As reported in the Houston Chronicle (chron.com), “Texas’ electricity grid operator expects the state’s power demand to hit an all-time high this summer, possibly requiring customers to reduce power consumption and triggering emergency measures to keep electricity flowing through the grid.”

Titled “A Summer Bummer Looms,” the article goes on to say that the Electric Reliability Council of Texas (ERCOT) estimates that it will have just enough power to meet demand forecasts provided that temperatures don’t get excessively hot or the wind doesn’t blow strong enough to breeze by the deficit.

But wait just a minute. Is this really the same Texas I live in that they are referring to? Isn’t Texas the country’s petroleum and gas energy capital? And hasn’t the American Wind Energy Association (AWEA) bragged that Texas leads the nation in that wind power production which is making evil petroleum obsolete and unnecessary anyway?

Reading more deeply into the article, they give the reason after all:  ” . . . following the shutdown of three of the state’s largest coal-fired plants, planned outages, and project delays, the state’s summer power reserves are at their lowest in more than a decade.”

Who could possibly have imagined that shutting down a few coal plants would make any real difference, leading to what they project as an expected “spike in wholesale electricity prices.” Not to worry, however, if demands exceed supply, ERCOT may ask customers to “raise their thermostats to cut power consumption,” or failing that, they may “cut off power to large customers — such as industrial plants,” or will “trigger rolling outages.”

Even more remarkable, this is all reported in a newspaper that makes The New York Times and The Washington Post look like shills for climate-cooking SUV salesmen.

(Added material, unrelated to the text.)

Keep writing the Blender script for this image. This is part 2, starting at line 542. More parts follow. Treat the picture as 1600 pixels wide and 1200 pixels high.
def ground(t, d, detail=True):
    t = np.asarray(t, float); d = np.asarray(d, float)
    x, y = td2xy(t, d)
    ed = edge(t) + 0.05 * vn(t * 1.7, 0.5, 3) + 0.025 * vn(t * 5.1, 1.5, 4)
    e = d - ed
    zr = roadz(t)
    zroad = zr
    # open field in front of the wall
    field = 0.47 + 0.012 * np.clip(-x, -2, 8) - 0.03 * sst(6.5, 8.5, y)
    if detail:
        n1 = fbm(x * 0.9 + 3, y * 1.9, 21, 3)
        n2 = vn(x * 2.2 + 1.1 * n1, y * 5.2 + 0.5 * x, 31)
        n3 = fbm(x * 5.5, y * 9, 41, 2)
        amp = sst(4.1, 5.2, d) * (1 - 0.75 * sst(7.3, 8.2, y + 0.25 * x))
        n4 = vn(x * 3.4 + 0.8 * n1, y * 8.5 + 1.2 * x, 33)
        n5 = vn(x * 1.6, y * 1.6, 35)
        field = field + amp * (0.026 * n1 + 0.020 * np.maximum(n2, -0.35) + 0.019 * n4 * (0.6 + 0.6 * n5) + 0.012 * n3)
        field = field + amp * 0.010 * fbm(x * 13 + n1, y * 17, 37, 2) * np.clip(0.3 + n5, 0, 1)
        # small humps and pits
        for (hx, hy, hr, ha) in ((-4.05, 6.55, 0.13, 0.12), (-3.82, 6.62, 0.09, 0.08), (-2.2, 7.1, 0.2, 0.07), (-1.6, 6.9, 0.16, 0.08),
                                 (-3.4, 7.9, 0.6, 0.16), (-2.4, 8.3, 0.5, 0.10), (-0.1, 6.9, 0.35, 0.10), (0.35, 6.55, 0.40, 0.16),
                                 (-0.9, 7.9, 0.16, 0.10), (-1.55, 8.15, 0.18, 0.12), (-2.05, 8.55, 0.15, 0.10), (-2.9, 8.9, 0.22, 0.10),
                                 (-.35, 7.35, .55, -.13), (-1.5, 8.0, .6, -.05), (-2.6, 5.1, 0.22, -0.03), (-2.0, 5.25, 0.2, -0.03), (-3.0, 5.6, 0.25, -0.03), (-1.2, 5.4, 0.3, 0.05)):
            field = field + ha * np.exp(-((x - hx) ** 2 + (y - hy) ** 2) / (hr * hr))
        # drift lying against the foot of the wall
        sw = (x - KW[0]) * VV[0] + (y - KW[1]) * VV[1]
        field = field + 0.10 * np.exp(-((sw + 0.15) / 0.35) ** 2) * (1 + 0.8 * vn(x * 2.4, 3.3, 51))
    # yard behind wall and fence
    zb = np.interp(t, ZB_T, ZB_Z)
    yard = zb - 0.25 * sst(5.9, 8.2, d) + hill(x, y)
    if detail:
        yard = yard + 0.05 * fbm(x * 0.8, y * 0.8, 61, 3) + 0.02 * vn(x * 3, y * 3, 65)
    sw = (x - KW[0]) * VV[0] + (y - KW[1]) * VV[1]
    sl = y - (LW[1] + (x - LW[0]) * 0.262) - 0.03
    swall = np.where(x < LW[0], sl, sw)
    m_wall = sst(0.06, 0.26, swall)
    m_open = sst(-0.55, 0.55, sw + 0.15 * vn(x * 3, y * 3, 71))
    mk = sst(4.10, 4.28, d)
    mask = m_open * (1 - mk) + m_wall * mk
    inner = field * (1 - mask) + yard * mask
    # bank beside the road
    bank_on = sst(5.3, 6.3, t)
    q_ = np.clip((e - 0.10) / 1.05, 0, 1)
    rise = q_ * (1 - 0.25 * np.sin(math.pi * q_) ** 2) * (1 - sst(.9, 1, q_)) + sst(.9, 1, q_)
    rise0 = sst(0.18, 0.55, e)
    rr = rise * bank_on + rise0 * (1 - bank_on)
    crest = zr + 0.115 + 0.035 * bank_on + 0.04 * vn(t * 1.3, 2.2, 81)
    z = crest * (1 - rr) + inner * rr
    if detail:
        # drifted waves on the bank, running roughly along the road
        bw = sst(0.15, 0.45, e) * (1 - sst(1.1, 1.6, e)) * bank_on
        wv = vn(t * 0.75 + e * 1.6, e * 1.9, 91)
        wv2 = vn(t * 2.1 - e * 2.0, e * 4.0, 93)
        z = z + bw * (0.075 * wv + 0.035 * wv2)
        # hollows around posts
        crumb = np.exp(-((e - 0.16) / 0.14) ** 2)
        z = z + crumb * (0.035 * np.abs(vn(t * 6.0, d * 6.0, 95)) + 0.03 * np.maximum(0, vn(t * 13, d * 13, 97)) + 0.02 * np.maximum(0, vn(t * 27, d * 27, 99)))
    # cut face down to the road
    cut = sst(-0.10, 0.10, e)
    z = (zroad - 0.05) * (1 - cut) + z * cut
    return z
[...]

Where is that electricity going to come from to recharge all the plug-in Obamacars, including nifty Teslas that mostly only Texas oil barons can afford?

The U.S. Energy Information Administration (EIA) reported that coal’s share of the market fell from 50% in 2008, to around 31% in 2017. True, abundant and relatively less expensive natural gas resulting from a fracking revolution hastened coal’s competitive decline in the U.S. energy market.

Nevertheless, the 8-year tenure of the previous White House administration may well have dealt a final death blow to the industry, fulfilling a 2008 campaign promise.

Candidate Obama pledged, “So if somebody wants to build a coal-powered plant, they can. It’s just that it will bankrupt them because they’re going to be charged a huge sum for all that greenhouse gas that’s being emitted . . . That will also generate billions of dollars that we can invest in solar, wind, biodiesel and other alternative energy approaches.”

The Obama Environmental Protection Agency (EPA) wasted no time crafting a signature Clean Power Plan (CPP), a suite of regulations intended to dramatically reduce CO2 emissions from the existing electricity generation fleet by 2030. This unprecedented interpretation of the agency’s regulatory powers forced states to build new generating facilities, rather than allowing upgrades at individual plants to achieve reductions in the most feasible and cost-effective ways.

Although the U.S. Supreme Court stayed the CPP even before it was enacted, great industry damage had already been accomplished as many states scrambled to comply.

Texas may be The Lone Star State, but it doesn’t stand alone in this “free renewable energy” nonsense that provides costly, unreliably intermittent, anemic power.

According to the Center on Global Energy Policy, more than 250 coal-fired plants have been retired since 2010, taking more than 34,000 megawatts of power generation capacity off line. Bloomberg New Energy Finance reported that 33 coal plants were shuttered during President Obama’s second term. A dozen are slated for closure in 2018, rivaling a record high of 15 which were shut down in 2015.

Last year, EPA Administrator Scott Pruitt announced plans to rescind the CPP, which various analyses estimate would otherwise have cost customers about $39 billion annually through 11% to 14% electricity bills increases. EIA data have indicated that the CPP would also have reduced manufacturing production by $45.billion annually — costing 68,000 jobs in the process.

The benefit of all of this would be to avert only 0 .019º C of future warming over nearly a century, a highly speculative amount far too low to be accurately measured with even the most sophisticated scientific equipment.

Thanks in large part to coal power generation, the U.S. has had the most reliable and affordable supply of electricity in the world. Gratefully, the Trump Administration is committed to policies and actions that will perpetuate and expand this global advantage.

Any notions that generously subsidized solar and wind will significantly compensate capacity losses from shuttered coal plants and over-regulated oil and natural gas suppliers are scientifically and economically delusional assaults which will leave America’s families and industries powerlessly impoverished.

We have witnessed a canary in the coal mine — and it is dying.